Usina que deu calote trabalhista tenta retomar terra ocupada por ex-funcionários há 20 anos
É feriado e dia de reunir a família em torno do fogão à lenha, mas o clima é de apreensão na casa de Dona Fezinha, como é conhecida a aposentada Maria da Fé Silva, 78. “A gente fica com medo”, diz um dos genros, sem conseguir disfarçar os olhos marejados. Fezinha e outras 461 famílias do acampamento Quilombo Campo Grande, do MST (Movimento dos Trabalhadores Rurais Sem Terra), podem ser despejados a qualquer momento por conta de uma decisão judicial do último 7 de novembro.
Há duas décadas, eles vivem na antiga área da Usina Ariadnópolis, em Campo do Meio, sul de Minas Gerais, que faliu em 1996 sem pagar os direitos trabalhistas de seus funcionários.
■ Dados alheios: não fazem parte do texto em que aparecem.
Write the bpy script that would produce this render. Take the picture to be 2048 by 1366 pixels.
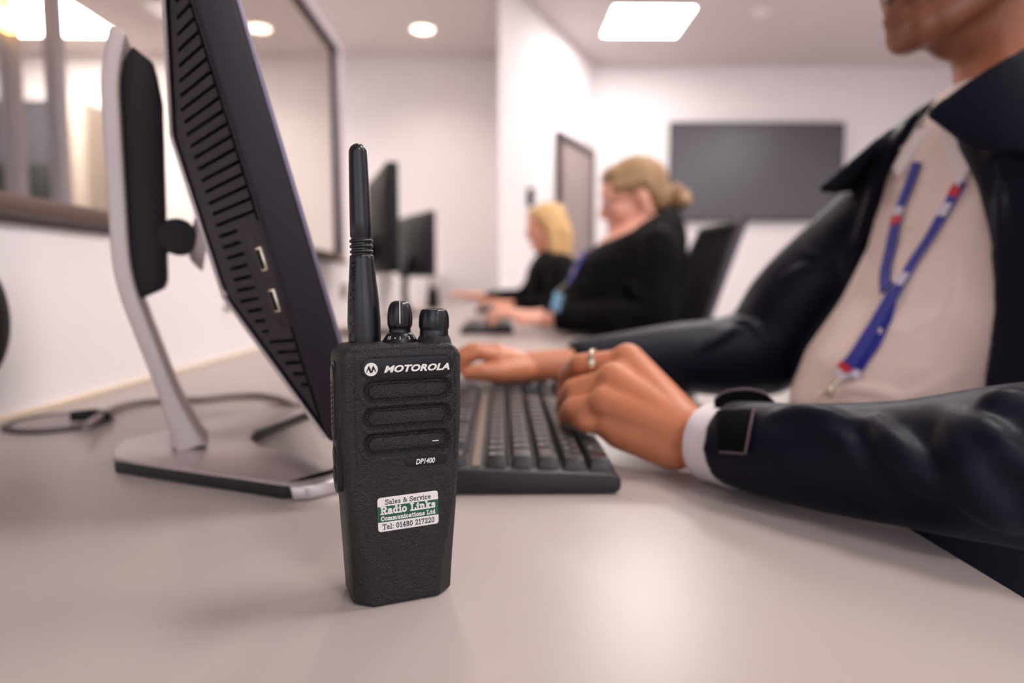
import bpy, bmesh, math, random
import numpy as np
from mathutils import Vector, Matrix, Euler
random.seed(7)
S = bpy.context.scene
for o in list(bpy.data.objects): bpy.data.objects.remove(o, do_unlink=True)
C = S.collection
# ------------------------------------------------------------------ camera
FPX = 1365.0
CAMZ = 0.88
cam_d = bpy.data.cameras.new('camera'); cam = bpy.data.objects.new('camera', cam_d); C.objects.link(cam)
cam_d.sensor_width = 36.0; cam_d.lens = FPX/2048*36.0
cam_d.clip_start = 0.01; cam_d.clip_end = 60
cam.location = (0, 0, CAMZ)
cam.rotation_euler = (math.radians(90-4.98), 0, math.radians(-1.0))
cam_d.dof.use_dof = True; cam_d.dof.focus_distance = 0.315; cam_d.dof.aperture_fstop = 4.2
S.camera = cam
# ------------------------------------------------------------------ view
S.view_settings.view_transform = 'Standard'; S.view_settings.look = 'None'
S.view_settings.gamma = 1.0; S.view_settings.use_curve_mapping = False
S.view_settings.exposure = 0.93
w = bpy.data.worlds.new('world'); S.world = w; w.use_nodes = True
w.node_tree.nodes['Background'].inputs[0].default_value = (0.9, 0.88, 0.95, 1)
w.node_tree.nodes['Background'].inputs[1].default_value = 0.3
DAY = 16.0
LAMP_EMIT = 15.0        # office ceiling panels
PANELS = [(1.13, 5.42), (1.13, 3.0), (1.13, 0.75), (1.13, -1.4), (3.3, 3.0), (3.3, 0.75)]
DOWNLIGHTS = [(-0.61, 5.62), (-1.9, 5.62), (-0.2, 2.0), (-0.2, 3.9)]
for wx_, ww_ in ((-1.8, 3.2), (1.95, 3.3)):      # daylight coming in through the two windows behind the camera
    ld = bpy.data.lights.new('daylight', 'AREA'); ld.shape = 'RECTANGLE'; ld.size = ww_; ld.size_y = 1.4; ld.energy = DAY; ld.color = (.80, .86, 1.0)
    lo = bpy.data.objects.new('daylight', ld); C.objects.link(lo); lo.location = (wx_, -2.7, 1.65); lo.rotation_euler = (math.radians(-90+180), 0, 0)
# ------------------------------------------------------------------ pixel -> place (2048x1366 frame of the photograph)
Rm = cam.rotation_euler.to_matrix(); CP = Vector((0, 0, CAMZ))
def ray(px, py): return Rm @ Vector((px-1024, 683-py, -FPX))
def UY(px, py, d): r = ray(px, py); return CP + r*(d/r.y)
def UZ(px, py, z): r = ray(px, py); return CP + r*((z-CAMZ)/r.z)
DESK = 0.73
CEIL = 2.88
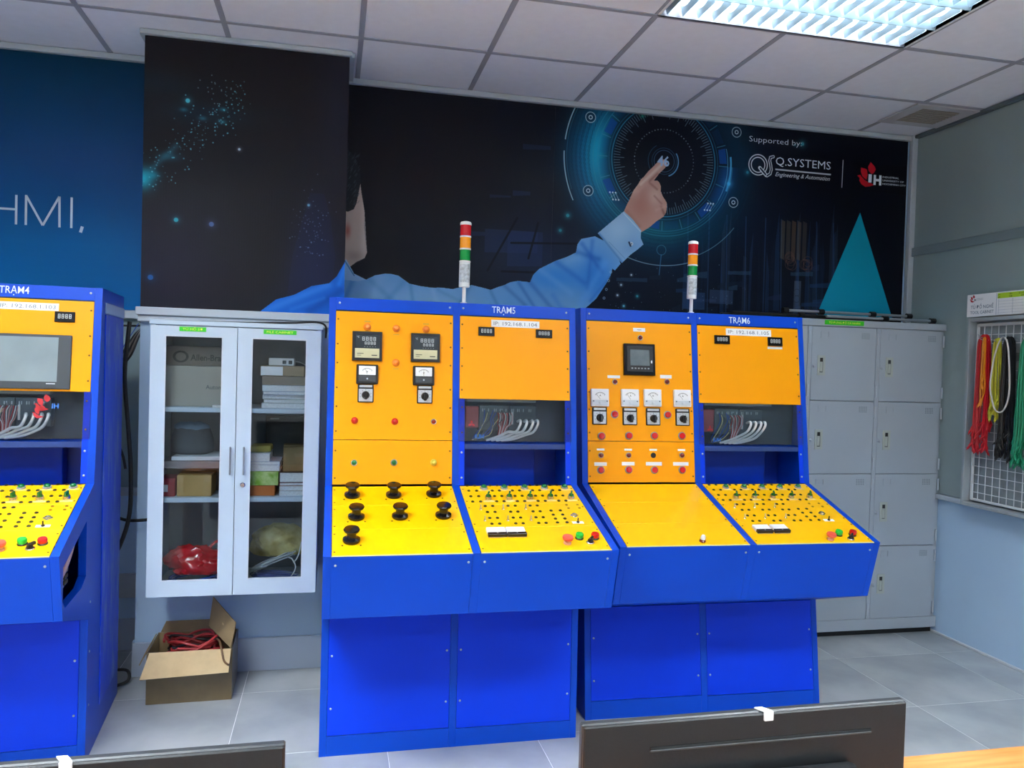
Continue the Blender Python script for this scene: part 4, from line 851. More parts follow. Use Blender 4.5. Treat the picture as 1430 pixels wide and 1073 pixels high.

Sem trabalho, sem dinheiro e sem ter para onde ir, ocuparam as terras da usina como forma de receberem as dívidas trabalhistas – e de ganharem a vida com o cultivo da terra.
O prazo para que Fezinha e as quase 2 mil pessoas que moram na área saíssem voluntariamente da terra acabou no dia 14, um dia antes do almoço familiar da agricultora. Desde o dia 15, representantes das comunidades estão sendo multados em R$ 5 mil diários pelo descumprimento da ordem.
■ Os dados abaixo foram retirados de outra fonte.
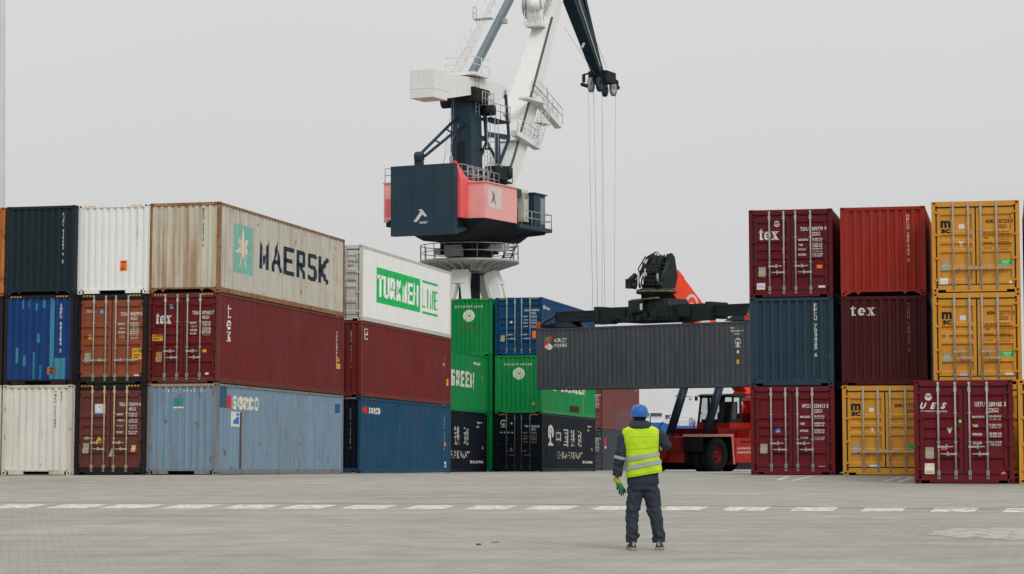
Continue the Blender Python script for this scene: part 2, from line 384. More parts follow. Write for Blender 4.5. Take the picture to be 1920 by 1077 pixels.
GLY = {'M': [[(0, 0), (0, 1), (.5, .25), (1, 1), (1, 0)]], 'A': [[(0, 0), (.5, 1), (1, 0)], [(.2, .33), (.8, .33)]], 'E': [[(1, 0), (0, 0), (0, 1), (1, 1)], [(0, .52), (.85, .52)]],
 'R': [[(0, 0), (0, 1), (.85, 1), (1, .9), (1, .58), (.85, .48), (0, .48)], [(.5, .48), (1, 0)]], 'S': [[(1, .95), (.85, 1), (.12, 1), (0, .9), (0, .62), (.12, .52), (.88, .48), (1, .38), (1, .1), (.88, 0), (.15, 0), (0, .06)]],
 'K': [[(0, 0), (0, 1)], [(1, 1), (.05, .47), (1, 0)]], 'T': [[(0, 1), (1, 1)], [(.5, 1), (.5, 0)]], 'U': [[(0, 1), (0, .12), (.15, 0), (.85, 0), (1, .12), (1, 1)]], 'N': [[(0, 0), (0, 1), (1, 0), (1, 1)]],
 'L': [[(0, 1), (0, 0), (1, 0)]], 'I': [[(.5, 0), (.5, 1)]], 'V': [[(0, 1), (.5, 0), (1, 1)]], 'G': [[(1, .88), (.85, 1), (.15, 1), (0, .88), (0, .12), (.15, 0), (.85, 0), (1, .1), (1, .5), (.55, .5)]],
 's': [[(1, .62), (.8, .72), (.2, .72), (0, .60), (.15, .40), (.85, .32), (1, .14), (.8, 0), (.2, 0), (0, .08)]], 'e': [[(.05, .38), (1, .38), (.95, .6), (.7, .72), (.3, .72), (.02, .55), (0, .2), (.25, 0), (.75, 0), (.98, .1)]],
 'a': [[(.1, .66), (.7, .72), (1, .58), (1, 0)], [(1, .36), (.25, .38), (0, .2), (.2, 0), (.8, .04), (1, .18)]], 'c': [[(1, .60), (.75, .72), (.25, .72), (0, .5), (0, .2), (.25, 0), (.75, 0), (1, .1)]], 'o': [[(.25, 0), (0, .2), (0, .5), (.25, .72), (.75, .72), (1, .5), (1, .2), (.75, 0), (.25, 0)]]}
def SK(txt, u0, v0, u1, v1, wu, wv, gap=.28):
    """lettering built from strokes wu wide (upright strokes) and wv thick (level strokes)"""
    V = []; F = []; n = len(txt); cell = (u1-u0)/(n+(n-1)*gap)
    for i, ch in enumerate(txt):
        a = u0+i*cell*(1+gap)+wu/2; b = a+cell-wu; h0 = v0+wv/2; h1 = v1-wv/2
        for st in GLY[ch]:
            P = [(a+(b-a)*x, h0+(h1-h0)*y) for x, y in st]; m = len(P); Ls = []; closed = P[0] == P[-1]
            def nr(p, q):
                dx, dy = q[0]-p[0], q[1]-p[1]; l = math.hypot(dx, dy) or 1; return (-dy/l, dx/l)
            for k in range(m):
                if closed and k in (0, m-1): n1 = nr(P[-2], P[-1]); n2 = nr(P[0], P[1])
                else: n1 = nr(P[k-1], P[k]) if k > 0 else None; n2 = nr(P[k], P[k+1]) if k < m-1 else None
                n1 = n1 or n2; n2 = n2 or n1; mx_, my_ = n1[0]+n2[0], n1[1]+n2[1]; l = math.hypot(mx_, my_)
                if l < .2: mx_, my_ = n1; l = 1
                mx_ /= l; my_ /= l; sc = 1/max(.45, mx_*n1[0]+my_*n1[1]); ex = ey = 0
                if k == 0 and not closed: ex, ey = -n2[1]*wu*.45, n2[0]*wv*.45
                if k == m-1 and not closed: ex, ey = n1[1]*wu*.45, -n1[0]*wv*.45
                Ls.append(((P[k][0]+mx_*wu/2*sc+ex, P[k][1]+my_*wv/2*sc+ey), (P[k][0]-mx_*wu/2*sc+ex, P[k][1]-my_*wv/2*sc+ey)))
            base = len(V)
            for l_, r_ in Ls: V += [l_, r_]
            F += [(base+2*k, base+2*k+1, base+2*k+3, base+2*k+2) for k in range(m-1)]
    return (V, F)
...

Se para os vizinhos a decisão do juiz Walter Zwicker Esbaille Junior, da Vara Agrária de Minas Gerais, parece amarga, para Fezinha é uma segunda injustiça. Ela trabalhou 30 anos na usina sem carteira assinada e foi demitida sem receber qualquer centavo.

Fezinha começou a trabalhar na usina quando tinha 9 anos de idade, e, quando a empresa faliu, em 1996, saiu sem receber um centavo. (Foto: Caio Castor)
“Na época, muita gente falou: ‘eles não vão pagar, porque estão falidos’. Então pensamos: ‘a única solução é vir pra terra’”, lembra a agricultora.
Do apogeu à falência
Criada em 1908 pelo português Manoel Alves de Azevedo, a usina Ariadnópolis teve seu auge na década de 1970, impulsionada pelo Proálcool (Programa Nacional do Álcool), do governo militar.
Nessa época, Rubens Batista, 55 anos, começava acompanhar a família no trabalho pesado da fazenda. Aos oito anos, ele já capinava, cortava e plantava cana nas terras da usina. Como era menor de idade, afirma que recebia metade de um salário mínimo. Segundo Batista, até a década de 1990 não havia carteira assinada e os trabalhadores não tinham direito a férias nem 13º salário.
“Você era obrigado a fazer mais do que a sua capacidade e tinha uma jornada de 10 a 12 horas por dia. Tinha dia que a gente chegava desmaiar no serviço de tanta fraqueza. Eu classifico essa situação como trabalho escravo”.
‘Tinha gente que chegava a desmaiar de tanta fraqueza. Classifico essa situação como trabalho escravo’, diz Rubens Batista sobre as jornadas na Usina Ariadnópolis
Com a falência, muitos ex-trabalhadores da companhia não chegaram a acionar a Justiça, porque não acreditavam que ganhariam os valores devidos ou porque não tinham dinheiro para entrar com o processo. Na época, dizem, era preciso ter R$ 50 para falar com o advogado.
O advogado da companhia, Diego Cruvinel, diz que a empresa não tem mais dívidas com os antigos funcionários. “Essas questões já foram discutidas na Justiça do Trabalho, foram analisadas e julgadas. O importante é que, o que a empresa foi obrigada, ele já pagou”, diz. A questão é que os direitos foram pagos apenas para aqueles que tiveram recursos para entrar na Justiça.

Rubens Batista, 55, diz que trabalhava até 12hs por dia na plantação de cana da usina. “Tinha gente que chegava a desmaiar de tanta fraqueza”. (Foto: Caio Castor)
A falência teve um efeito cascata na cidade, levando várias empresas a fecharem em Campo do Meio. “Depois que a usina faliu aqui virou uma cidade-fantasma. Eles [sem-terra] chegaram e trouxeram renda, movimentaram a cidade, ajudaram o comércio”, diz Nilson Puras, 42, dono de um açougue na cidade, que recolheu cerca de 70 assinaturas de lojistas contrários ao despejo das famílias do Quilombo Campo Grande.